It's Official: Most People Want To Snoop Through Your Smartphone


In a new study, technology firm Symantec learned just how tempted people are to mill lost smartphones for personal and business data. First, they ditched 50 smartphones equipped with GPS trackers at malls, food courts, and transit hubs around the U.S. and Canada. As bait, each phone was loaded with personal apps, photos and simulated corporate data.

The results were disturbing: Nearly half the phones’ finders (43 per cent) tried to key into mobile banking apps, and more than 72 per cent thumbed through private photo collections.

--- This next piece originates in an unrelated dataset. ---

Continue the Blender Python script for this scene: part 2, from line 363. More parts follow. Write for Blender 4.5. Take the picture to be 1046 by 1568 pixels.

Overall, nearly every single one of the phones was accessed in some way and the majority of finders (70 per cent) went straight to the good stuff: personal and corporate-related apps. Nearly 90 per cent were interested in personal apps, while 83 per cent went for business information, particularly being drawn to files named “HR salaries” and “HR Cases.” 

Other disturbing findings
-Just half of finders tried to return them
-Access to social networking accounts and personal email were each attempted on over 60 per cent of the devices
-A “Saved Passwords” file was accessed on 57 per cent of the phones
-66 per cent of the devices showed attempts to click through the login or password

“The point of all of this is not to say that people are bad. It’s that people are naturally curious and when temptation is put in front of them they tend to bite the apple (some take many bites),” said Symantec’s Kevin Haley. 

Protect Yourself
The problem is only 38 per cent of smartphone users are using the best possible tool at thwarting hackers from accessing their phone’s data: password-protecting their phone’s home screen.

“Just giving the phone password-based security would have prevented the casual finder from trolling through the data,” Haley says.

As an added protection, download thief-catching apps (like iGotYa) that snap a photo of any person who tries to access your cell phone but can’t get past the passcode screen. Once the thief enters the incorrect code after a few tries, the phone takes his photo and shoots it off to your email inbox. You can also use iLocalis or MobileMe, which let you track your iPhone long after it’s gone.